Confident business leader reflecting on emotional intelligence and modern leadership ethics

The Return of Hard Leadership. Why Power Reveals Character.

Are we quietly returning to a leadership culture where becoming an asshole is mistaken for strength?

I’m asking this quite seriously.

Because in a few executive conversations recently I noticed something subtle. A shift in tone. Almost a sense of relief in the room when someone says things like:

“Look… times are changing. Now we can stop pretending. Leadership has to get tough again.”

When I recently read this line from Brené Brown, it landed with uncomfortable precision:

“From the C-suite down to a manager at a local retail shop [are leaders who feel] a sense of relief and permission from the current political climate to be the assholes that they are and have always been.”

It’s a brutal sentence.

But if you spend enough time in leadership rooms, you start to understand why it resonates.

In periods of uncertainty, the atmosphere shifts. Markets tighten. Politics polarizes. Pressure rises. Suddenly empathy is framed as softness, respect starts to look naive, and some leaders interpret the moment as permission to lead through intimidation again.

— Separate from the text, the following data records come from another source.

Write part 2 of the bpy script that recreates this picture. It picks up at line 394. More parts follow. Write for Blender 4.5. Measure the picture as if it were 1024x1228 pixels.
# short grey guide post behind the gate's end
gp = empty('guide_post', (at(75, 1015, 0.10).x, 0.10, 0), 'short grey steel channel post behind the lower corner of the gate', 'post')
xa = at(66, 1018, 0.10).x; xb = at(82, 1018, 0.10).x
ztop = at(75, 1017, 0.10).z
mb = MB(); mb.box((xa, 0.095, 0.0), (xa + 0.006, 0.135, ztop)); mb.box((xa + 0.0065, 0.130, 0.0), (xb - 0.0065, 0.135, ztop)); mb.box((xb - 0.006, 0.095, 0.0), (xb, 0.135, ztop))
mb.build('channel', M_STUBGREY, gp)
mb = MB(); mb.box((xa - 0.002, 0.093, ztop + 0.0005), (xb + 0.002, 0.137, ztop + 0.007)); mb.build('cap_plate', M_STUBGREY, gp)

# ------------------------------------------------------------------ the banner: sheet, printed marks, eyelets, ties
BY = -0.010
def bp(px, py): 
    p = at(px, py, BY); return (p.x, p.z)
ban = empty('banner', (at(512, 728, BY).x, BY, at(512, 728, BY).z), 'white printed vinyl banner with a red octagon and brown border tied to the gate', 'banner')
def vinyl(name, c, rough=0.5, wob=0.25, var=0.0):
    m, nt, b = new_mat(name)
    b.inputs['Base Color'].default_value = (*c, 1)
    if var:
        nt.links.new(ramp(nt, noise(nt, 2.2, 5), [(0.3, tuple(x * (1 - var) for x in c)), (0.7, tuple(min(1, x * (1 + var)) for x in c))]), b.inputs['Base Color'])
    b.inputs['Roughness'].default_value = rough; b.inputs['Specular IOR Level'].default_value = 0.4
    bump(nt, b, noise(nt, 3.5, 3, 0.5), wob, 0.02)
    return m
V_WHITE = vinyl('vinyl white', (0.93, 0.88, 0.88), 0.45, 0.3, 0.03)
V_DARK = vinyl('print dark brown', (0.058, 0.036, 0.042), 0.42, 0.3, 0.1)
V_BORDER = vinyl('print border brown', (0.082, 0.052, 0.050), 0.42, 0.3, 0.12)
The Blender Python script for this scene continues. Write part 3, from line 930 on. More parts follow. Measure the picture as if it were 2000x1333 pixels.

I’m noticing something interesting in those moments.

The leaders who lean into dominance, pressure and contempt rarely become stronger leaders.

They become narrower.

From a neuroscience perspective that makes sense. When the nervous system moves into threat mode, the brain reorganizes around survival. Cortisol rises, the amygdala becomes dominant, and the prefrontal cortex - responsible for judgment and complex thinking - loses bandwidth.

From the outside this can look like decisiveness.

Inside the system it’s usually contraction.

And contraction spreads quickly through organizations.

Fear changes conversations. People become careful. They stop challenging assumptions and hold back inconvenient truths.

Which is ironic.

Because in complex environments, the real advantage is not aggression.

It’s thinking.

And thinking requires psychological safety.

Another pattern becomes visible when leaders gain real power.

Power doesn’t transform people as much as we think.

It amplifies them.

The grounded leader becomes calmer.
The insecure leader becomes controlling.
The arrogant leader becomes louder.

Leadership exposes the inner structure of a person.
And systems respond to that structure over time.
Not morally. Structurally.

Leaders who create fear slowly get surrounded by silence.
Leaders who humiliate others lose access to truth.
Leaders who lead through contempt rarely notice how quickly trust evaporates.

And once trust is gone, leadership becomes theatre.

So I’m genuinely wondering something right now.

If the climate really is shifting - if harsher leadership suddenly becomes fashionable again - what will leaders interpret as strength?

Dominance?

Or the capacity to stay grounded, clear and human precisely when the environment invites the opposite?

I’m curious what others are seeing in their organizations right now.